As the natural moisturizing factor acts a major role in expression of moisture retention ability on the hydrogel inside the keratinocytes, it could be confirmed that the silica/zwitterionic polymer composite nanoparticle developed in the present invention exhibited a strong binding force with moisture, and had a performance of reducing the evaporation velocity of moisture, which is useful as the artificial moisturizing factor.

Therefore, the cosmetic composition including the artificial moisturizing factor of the present invention is expected to simultaneously implement an effect of reinforcing moisture retention and an effect of reinforcing skin barrier function, and thus, may be effectively used as a raw material for a hydrogel patch and various cosmetic formulations for moisturizing.

Claims

1. A silica/zwitterionic polymer composite nanoparticle comprising:

a silica; and

a zwitterionic polymer thin-film-coated by crosslinking on a particle surface of the silica.

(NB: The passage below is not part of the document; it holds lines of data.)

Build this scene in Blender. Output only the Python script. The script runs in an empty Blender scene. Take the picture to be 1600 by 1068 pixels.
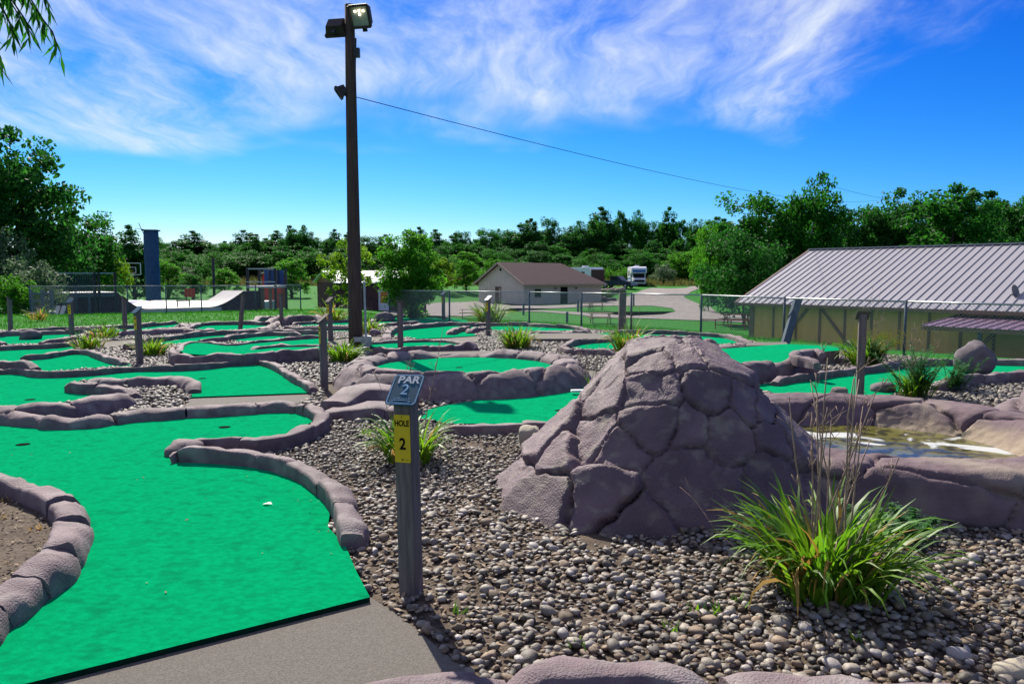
import bpy, bmesh, math, random
import numpy as np
from mathutils import Vector, Matrix, noise as mnoise

# ------------------------------------------------------------------ camera, sky, sun, exposure
S = bpy.context.scene
COL = S.collection
F_PX, CX, CY, CAM_H = 1200.0, 800.0, 534.0, 1.6
PITCH = math.atan(104.0 / F_PX)
cam = bpy.data.cameras.new('camera'); cam.lens = 27.0; cam.sensor_width = 36.0
cam.clip_start = 0.05; cam.clip_end = 9000.0
cam_o = bpy.data.objects.new('camera', cam); COL.objects.link(cam_o)
cam_o.location = (0, 0, CAM_H); cam_o.rotation_euler = (math.pi / 2 - PITCH, 0, 0)
S.camera = cam_o

SUN_AZ, SUN_EL = math.radians(-21.4), math.radians(41)      # azimuth from +Y towards +X
SUN_DIR = Vector((math.sin(SUN_AZ) * math.cos(SUN_EL), math.cos(SUN_AZ) * math.cos(SUN_EL), math.sin(SUN_EL)))
sun = bpy.data.lights.new('sun', 'SUN'); sun.energy = 5.0; sun.angle = math.radians(0.5); sun.color = (1.0, 0.93, 0.81)
sun_o = bpy.data.objects.new('sun', sun); COL.objects.link(sun_o)
sun_o.rotation_euler = SUN_DIR.to_track_quat('Z', 'Y').to_euler(); sun_o.location = (0, 0, 30)

W = bpy.data.worlds.new('World'); S.world = W; W.use_nodes = True
nt = W.node_tree; nt.nodes.clear()
def N(t, tree=None, **kw):
    n = (tree or nt).nodes.new(t)
    for k, v in kw.items(): setattr(n, k, v)
    return n
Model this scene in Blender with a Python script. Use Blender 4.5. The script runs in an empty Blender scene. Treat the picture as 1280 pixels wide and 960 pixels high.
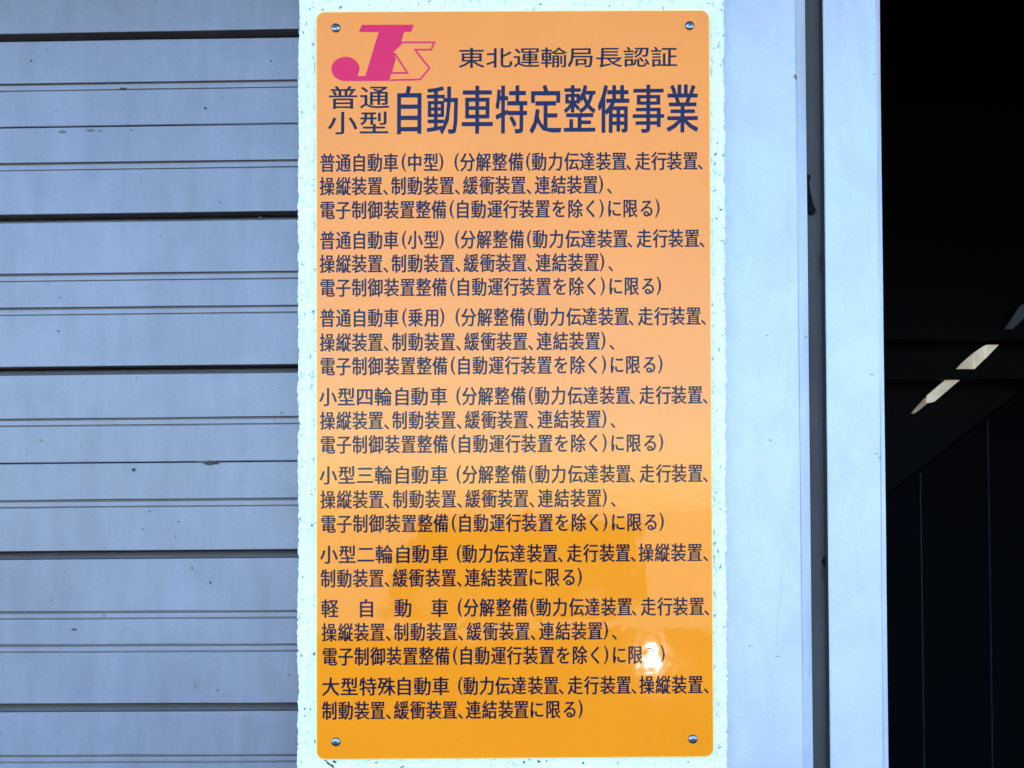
import bpy, bmesh, math, random
import numpy as np
from mathutils import Matrix, Vector

SC = bpy.context.scene
COL = SC.collection
R = math.radians
random.seed(7)

# ------------------------------------------------------------------ camera
F = 1244.4            # focal length in photo pixels (35 mm lens, photo 1280 wide)
CX, CY = 640.0, 620.0  # where the level view axis meets the (cropped) photo
PITCH, ROLL = 0.0185, -0.0055
CAM = Vector((0, -1.1, 1.5))
ROT = Matrix.Rotation(math.pi / 2 + PITCH, 4, 'X') @ Matrix.Rotation(ROLL, 4, 'Z')
cd = bpy.data.cameras.new('camera')
cam = bpy.data.objects.new('camera', cd)
COL.objects.link(cam)
cam.matrix_world = Matrix.Translation(CAM) @ ROT
cd.sensor_width = 36
cd.lens = 35
cd.shift_x = 0
cd.shift_y = (CY - 480) / 1280
cd.clip_start = 0.01
cd.clip_end = 3000
SC.camera = cam

# ------------------------------------------------------------------ light
SUN_EL, SUN_AZ = R(28), R(14)      # the sun stands behind the building: this front is in shade
w = bpy.data.worlds.new('World')
SC.world = w
w.use_nodes = True
nt = w.node_tree
sky = nt.nodes.new('ShaderNodeTexSky')
sky.sky_type = 'NISHITA'
sky.sun_disc = False
sky.sun_elevation = SUN_EL
sky.sun_rotation = SUN_AZ
sky.air_density = 1.0
sky.dust_density = 0.8
sky.ozone_density = 4.2
bg = nt.nodes['Background']
bg.inputs['Strength'].default_value = 0.15
nt.links.new(sky.outputs[0], bg.inputs[0])
sl = bpy.data.lights.new('sun', 'SUN')
sl.energy = 4.5
sl.angle = R(0.5)
sl.color = (1, 0.94, 0.85)
so = bpy.data.objects.new('sun', sl)
COL.objects.link(so)
sdir = Vector((math.sin(SUN_AZ) * math.cos(SUN_EL), math.cos(SUN_AZ) * math.cos(SUN_EL), math.sin(SUN_EL)))
so.rotation_euler = sdir.to_track_quat('Z', 'Y').to_euler()
so.location = sdir * 40
SC.view_settings.view_transform = 'Standard'
SC.view_settings.look = 'None'
SC.view_settings.gamma = 1
SC.view_settings.exposure = 2.83
SC.cycles.use_denoising = True
SC.cycles.max_bounces = 8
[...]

2. The silica/zwitterionic polymer composite nanoparticle of claim 1, wherein the composite nanoparticle includes the silica and the zwitterionic polymer at a ratio of 1:0.5 to 1:5 (w/w).

3. The silica/zwitterionic polymer composite nanoparticle of claim 1, wherein the zwitterionic polymer is thin-film-coated with 12 to 20 wt %.

4. The silica/zwitterionic polymer composite nanoparticle of claim 1, wherein the zwitterionic polymer is derived from 2-methacryloyloxyethyl phosphorylcholine.

5. The silica/zwitterionic polymer composite nanoparticle of claim 1, wherein the silica/zwitterionic polymer composite nanoparticle has an average diameter of 20 to 30 nm in a dry state and has an average diameter of 50 to 100 nm after being hydrated in water.

6. A production method of a silica/zwitterionic polymer composite nanoparticle comprising:

1) coupling silica with a silane compound to introduce an amine group onto a particle surface of the silica;

2) performing a condensation reaction of the silica particle obtained in step 1) with trichloroacetyl isocyanate to introduce a trichloroacetyl group onto the surface of the silica particle; and

3) polymerizing the silica particle obtained in step 2) with a monomer containing a cation and an anion in the same molecule in the presence of a crosslinking agent to introduce a zwitterionic polymer thin film layer onto the surface of the silica particle.

7. The production method of claim 6, wherein step 1) is performed by adding the silane compound to the silica, the silane compound having a content of 1 to 300 parts by weight on the basis of 100 parts by weight of the silica, followed by the coupling at 110 to 120° C. for 8 to 9 hours.

8. The production method of claim 6, wherein step 2) is conducted by performing the condensation reaction of 10 to 200 parts by weight of trichloroacetyl isocyanate on the basis of 100 parts by weight of the silica, in the presence of dibutyltin dilaurate at 80 to 90° C. for 8 to 9 hours.

9. The production method of claim 6, wherein step 3) is performed by adding 1 to 500 parts by weight of the monomer and the crosslinking agent on the basis of 100 parts by weight of the silica, followed by the polymerization reaction for polymer at 65 to 70° C. for 12 to 13 hours.

10. The production method of claim 9, wherein the crosslinking agent has a content of 0.1 to 50 wt % on the basis of the total weight of the monomer and the crosslinking agent.

11. The production method of claim 6, wherein step 3) further includes adding a Mo(CO)6 catalyst.

12. A moisturizing cosmetic composition comprising the silica/zwitterionic polymer composite nanoparticle of claim 1.

13. A hydrogel moisturizing patch comprising the silica/zwitterionic polymer composite nanoparticle of claim 1.